▸ **TASK PROMPT**
Lines containing "pixels" are to be counted. Report the count alone.

▸ **DATASET EXTRACT**

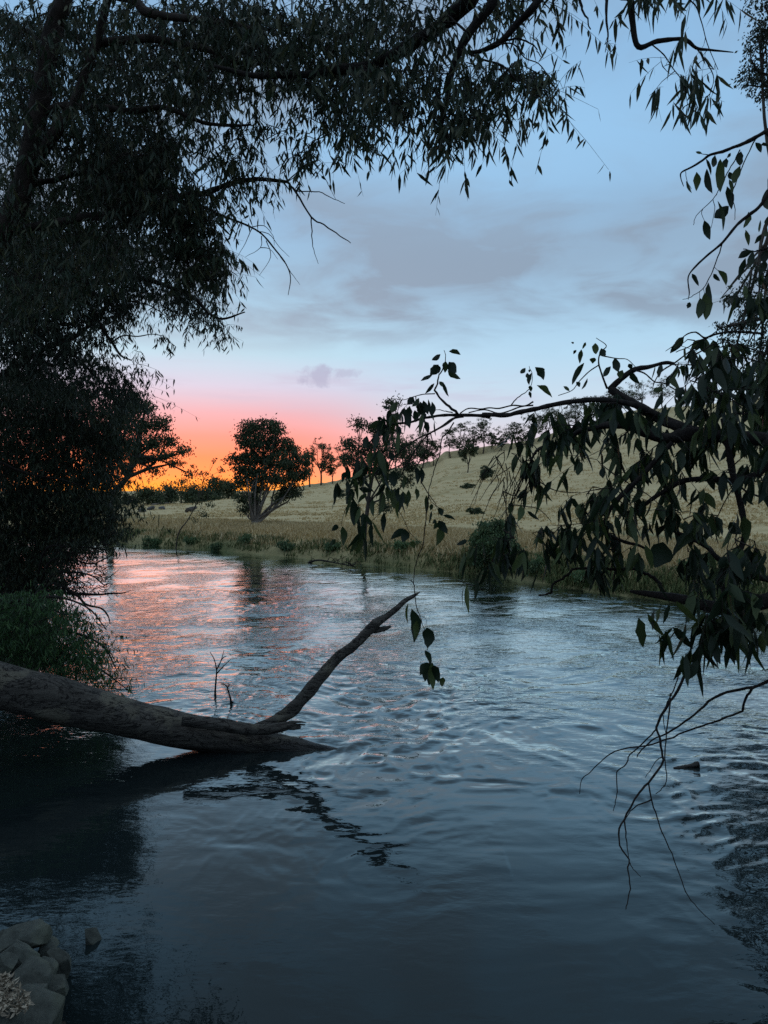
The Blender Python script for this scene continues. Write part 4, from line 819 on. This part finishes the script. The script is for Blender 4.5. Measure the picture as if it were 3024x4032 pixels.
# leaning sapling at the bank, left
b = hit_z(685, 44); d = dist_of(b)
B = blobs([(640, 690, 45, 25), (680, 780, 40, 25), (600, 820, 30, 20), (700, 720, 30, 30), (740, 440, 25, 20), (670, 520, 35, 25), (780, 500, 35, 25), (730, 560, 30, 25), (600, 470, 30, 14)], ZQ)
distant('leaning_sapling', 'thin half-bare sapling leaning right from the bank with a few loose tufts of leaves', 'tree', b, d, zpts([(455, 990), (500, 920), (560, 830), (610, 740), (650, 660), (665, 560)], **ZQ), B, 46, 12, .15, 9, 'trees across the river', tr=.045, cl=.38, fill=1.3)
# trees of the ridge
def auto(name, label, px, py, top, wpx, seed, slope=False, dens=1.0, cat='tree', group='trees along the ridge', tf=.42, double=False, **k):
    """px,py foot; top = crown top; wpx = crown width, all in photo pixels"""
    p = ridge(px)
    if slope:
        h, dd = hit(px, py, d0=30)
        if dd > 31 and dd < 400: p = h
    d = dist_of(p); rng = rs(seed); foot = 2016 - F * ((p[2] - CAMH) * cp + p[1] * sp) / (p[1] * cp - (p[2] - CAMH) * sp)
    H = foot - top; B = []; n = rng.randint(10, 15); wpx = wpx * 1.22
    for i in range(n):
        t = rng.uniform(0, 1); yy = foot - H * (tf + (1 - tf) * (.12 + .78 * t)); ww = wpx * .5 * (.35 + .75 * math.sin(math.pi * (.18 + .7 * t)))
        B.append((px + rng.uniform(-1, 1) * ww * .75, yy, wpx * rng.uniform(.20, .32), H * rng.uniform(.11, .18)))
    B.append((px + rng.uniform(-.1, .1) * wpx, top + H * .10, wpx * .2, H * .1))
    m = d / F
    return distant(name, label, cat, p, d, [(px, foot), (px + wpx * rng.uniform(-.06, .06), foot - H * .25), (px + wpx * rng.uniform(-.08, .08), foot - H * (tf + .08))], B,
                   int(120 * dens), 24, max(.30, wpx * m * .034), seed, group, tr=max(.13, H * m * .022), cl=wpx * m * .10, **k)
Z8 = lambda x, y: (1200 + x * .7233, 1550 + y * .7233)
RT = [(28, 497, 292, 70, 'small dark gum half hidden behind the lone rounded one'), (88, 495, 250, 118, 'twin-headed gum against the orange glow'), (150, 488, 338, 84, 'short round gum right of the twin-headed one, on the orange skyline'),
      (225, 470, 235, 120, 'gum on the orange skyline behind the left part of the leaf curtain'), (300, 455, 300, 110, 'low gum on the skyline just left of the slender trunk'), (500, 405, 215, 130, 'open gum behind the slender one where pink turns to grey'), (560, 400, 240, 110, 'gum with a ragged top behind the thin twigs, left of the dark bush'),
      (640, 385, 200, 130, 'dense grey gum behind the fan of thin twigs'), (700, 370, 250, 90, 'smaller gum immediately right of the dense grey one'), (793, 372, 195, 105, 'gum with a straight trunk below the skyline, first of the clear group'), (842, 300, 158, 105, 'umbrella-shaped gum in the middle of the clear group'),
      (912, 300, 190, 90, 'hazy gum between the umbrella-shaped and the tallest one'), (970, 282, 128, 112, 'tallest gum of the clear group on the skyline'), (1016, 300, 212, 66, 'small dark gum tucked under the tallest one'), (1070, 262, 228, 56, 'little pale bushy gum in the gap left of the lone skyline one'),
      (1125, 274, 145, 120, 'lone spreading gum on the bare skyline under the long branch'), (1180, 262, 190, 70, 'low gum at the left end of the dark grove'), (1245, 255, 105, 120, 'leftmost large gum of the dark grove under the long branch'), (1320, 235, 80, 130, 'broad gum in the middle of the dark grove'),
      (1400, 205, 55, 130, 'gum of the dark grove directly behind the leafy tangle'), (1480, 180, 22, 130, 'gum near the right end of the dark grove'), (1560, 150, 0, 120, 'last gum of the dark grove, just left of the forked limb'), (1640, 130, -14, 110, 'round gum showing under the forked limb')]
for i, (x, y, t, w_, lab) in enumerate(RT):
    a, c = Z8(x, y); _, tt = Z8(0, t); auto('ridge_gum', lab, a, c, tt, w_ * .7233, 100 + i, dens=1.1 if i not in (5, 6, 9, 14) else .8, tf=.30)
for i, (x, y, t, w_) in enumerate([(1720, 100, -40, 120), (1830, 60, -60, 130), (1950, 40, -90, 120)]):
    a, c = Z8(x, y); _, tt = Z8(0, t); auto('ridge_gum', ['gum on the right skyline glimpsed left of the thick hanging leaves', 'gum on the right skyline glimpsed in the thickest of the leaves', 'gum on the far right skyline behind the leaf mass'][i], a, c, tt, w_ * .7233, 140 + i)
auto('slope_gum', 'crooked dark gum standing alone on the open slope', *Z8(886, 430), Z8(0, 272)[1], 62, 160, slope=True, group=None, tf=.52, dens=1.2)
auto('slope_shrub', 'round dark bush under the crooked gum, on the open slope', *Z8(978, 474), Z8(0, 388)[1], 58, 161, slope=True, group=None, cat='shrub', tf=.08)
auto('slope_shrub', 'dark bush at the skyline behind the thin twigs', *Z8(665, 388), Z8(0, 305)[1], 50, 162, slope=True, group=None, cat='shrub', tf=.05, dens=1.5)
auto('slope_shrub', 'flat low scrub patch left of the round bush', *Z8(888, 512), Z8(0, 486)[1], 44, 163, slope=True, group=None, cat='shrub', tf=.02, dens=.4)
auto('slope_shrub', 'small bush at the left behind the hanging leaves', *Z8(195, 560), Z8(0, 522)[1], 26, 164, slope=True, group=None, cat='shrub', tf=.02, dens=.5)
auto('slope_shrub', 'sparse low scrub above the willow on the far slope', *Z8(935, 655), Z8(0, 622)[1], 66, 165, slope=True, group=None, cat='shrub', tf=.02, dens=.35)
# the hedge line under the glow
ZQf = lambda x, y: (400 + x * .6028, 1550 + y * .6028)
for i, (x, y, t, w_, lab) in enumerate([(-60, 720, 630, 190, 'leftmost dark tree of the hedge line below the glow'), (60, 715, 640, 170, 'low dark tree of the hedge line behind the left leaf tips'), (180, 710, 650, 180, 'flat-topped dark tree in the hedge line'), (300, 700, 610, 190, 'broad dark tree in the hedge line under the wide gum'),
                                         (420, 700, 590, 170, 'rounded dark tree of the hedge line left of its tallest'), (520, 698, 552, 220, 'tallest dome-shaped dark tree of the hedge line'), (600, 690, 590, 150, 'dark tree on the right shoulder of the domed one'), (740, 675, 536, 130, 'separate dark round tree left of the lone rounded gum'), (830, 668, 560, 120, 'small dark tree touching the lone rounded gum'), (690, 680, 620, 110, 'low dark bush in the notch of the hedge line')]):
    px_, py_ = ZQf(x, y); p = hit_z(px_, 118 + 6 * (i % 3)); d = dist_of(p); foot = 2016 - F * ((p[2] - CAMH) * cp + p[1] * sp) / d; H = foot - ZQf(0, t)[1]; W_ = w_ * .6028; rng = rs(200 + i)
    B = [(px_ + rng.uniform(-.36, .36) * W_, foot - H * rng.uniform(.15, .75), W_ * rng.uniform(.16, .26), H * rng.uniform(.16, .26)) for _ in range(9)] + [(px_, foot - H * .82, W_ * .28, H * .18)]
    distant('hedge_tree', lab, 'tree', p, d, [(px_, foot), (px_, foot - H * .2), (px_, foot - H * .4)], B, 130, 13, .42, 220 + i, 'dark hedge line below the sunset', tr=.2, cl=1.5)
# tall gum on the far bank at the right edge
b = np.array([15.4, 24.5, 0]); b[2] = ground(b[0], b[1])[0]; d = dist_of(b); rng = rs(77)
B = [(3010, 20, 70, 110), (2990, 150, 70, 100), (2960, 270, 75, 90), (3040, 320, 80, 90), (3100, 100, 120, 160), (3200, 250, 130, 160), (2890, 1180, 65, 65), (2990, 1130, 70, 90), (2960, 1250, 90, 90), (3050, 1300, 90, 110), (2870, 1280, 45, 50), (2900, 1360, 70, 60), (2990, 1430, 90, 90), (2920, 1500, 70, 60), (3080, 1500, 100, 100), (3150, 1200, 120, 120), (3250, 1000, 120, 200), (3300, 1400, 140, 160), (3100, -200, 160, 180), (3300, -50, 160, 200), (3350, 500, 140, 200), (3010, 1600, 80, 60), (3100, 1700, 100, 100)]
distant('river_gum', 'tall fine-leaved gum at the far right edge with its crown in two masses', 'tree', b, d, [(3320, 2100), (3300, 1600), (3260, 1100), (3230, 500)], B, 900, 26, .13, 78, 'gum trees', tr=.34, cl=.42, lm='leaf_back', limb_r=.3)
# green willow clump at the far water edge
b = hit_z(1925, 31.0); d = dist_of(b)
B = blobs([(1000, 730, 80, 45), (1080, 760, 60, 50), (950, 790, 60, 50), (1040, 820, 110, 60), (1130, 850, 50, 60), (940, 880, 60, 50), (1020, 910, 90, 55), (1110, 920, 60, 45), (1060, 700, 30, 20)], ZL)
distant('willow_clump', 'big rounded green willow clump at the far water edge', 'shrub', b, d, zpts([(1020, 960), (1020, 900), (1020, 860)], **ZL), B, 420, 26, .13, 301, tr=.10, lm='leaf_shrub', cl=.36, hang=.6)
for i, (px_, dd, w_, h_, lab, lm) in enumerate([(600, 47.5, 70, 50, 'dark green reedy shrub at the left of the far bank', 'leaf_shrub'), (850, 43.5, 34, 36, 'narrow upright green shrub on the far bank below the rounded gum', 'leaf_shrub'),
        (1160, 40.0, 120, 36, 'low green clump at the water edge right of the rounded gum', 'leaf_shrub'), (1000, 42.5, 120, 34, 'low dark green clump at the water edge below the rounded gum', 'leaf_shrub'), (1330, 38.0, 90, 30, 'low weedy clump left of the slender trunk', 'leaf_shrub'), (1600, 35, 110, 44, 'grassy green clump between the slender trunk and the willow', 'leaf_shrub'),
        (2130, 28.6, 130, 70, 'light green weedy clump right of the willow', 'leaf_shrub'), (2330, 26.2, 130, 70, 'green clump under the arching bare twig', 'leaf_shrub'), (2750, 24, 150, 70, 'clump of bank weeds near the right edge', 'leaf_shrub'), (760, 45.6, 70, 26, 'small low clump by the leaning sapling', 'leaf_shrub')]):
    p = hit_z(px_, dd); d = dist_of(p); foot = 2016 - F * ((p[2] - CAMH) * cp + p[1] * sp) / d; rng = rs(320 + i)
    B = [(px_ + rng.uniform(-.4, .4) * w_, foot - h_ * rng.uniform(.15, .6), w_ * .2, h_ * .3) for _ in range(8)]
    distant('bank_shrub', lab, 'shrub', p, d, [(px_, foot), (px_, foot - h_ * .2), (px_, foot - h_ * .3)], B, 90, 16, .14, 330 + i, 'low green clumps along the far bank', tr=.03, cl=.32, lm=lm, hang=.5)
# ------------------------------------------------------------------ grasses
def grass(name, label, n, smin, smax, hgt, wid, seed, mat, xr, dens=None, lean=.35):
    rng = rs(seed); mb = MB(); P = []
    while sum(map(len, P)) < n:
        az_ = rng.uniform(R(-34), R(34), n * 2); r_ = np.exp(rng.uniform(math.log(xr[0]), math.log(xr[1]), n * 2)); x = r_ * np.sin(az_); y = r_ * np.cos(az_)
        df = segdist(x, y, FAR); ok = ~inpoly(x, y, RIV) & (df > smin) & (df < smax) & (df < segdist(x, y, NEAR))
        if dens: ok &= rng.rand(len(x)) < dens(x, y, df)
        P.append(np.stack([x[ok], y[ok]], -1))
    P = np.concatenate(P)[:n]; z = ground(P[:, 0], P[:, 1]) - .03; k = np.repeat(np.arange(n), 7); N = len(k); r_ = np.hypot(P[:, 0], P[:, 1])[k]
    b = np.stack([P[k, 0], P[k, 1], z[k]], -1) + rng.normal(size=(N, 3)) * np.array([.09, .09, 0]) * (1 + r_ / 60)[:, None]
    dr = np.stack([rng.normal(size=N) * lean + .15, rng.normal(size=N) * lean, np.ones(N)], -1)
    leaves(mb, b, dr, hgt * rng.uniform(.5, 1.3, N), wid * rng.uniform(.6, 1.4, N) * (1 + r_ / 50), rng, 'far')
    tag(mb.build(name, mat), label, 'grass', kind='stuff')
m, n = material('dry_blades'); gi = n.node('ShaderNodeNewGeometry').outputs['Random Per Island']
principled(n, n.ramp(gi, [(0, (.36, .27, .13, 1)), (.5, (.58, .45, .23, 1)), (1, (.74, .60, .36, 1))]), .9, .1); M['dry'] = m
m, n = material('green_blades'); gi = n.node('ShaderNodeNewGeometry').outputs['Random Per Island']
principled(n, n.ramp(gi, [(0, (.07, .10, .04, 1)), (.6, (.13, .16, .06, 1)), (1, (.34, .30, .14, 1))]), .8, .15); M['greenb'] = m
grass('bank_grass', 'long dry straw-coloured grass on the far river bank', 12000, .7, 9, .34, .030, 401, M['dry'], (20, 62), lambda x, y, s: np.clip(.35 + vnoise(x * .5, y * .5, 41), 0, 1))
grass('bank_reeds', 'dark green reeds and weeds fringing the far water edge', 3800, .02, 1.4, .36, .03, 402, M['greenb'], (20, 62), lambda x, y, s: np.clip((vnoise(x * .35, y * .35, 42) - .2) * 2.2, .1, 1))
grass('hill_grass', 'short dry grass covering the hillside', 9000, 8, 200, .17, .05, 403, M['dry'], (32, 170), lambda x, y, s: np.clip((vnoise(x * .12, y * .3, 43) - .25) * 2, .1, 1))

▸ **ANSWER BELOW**
2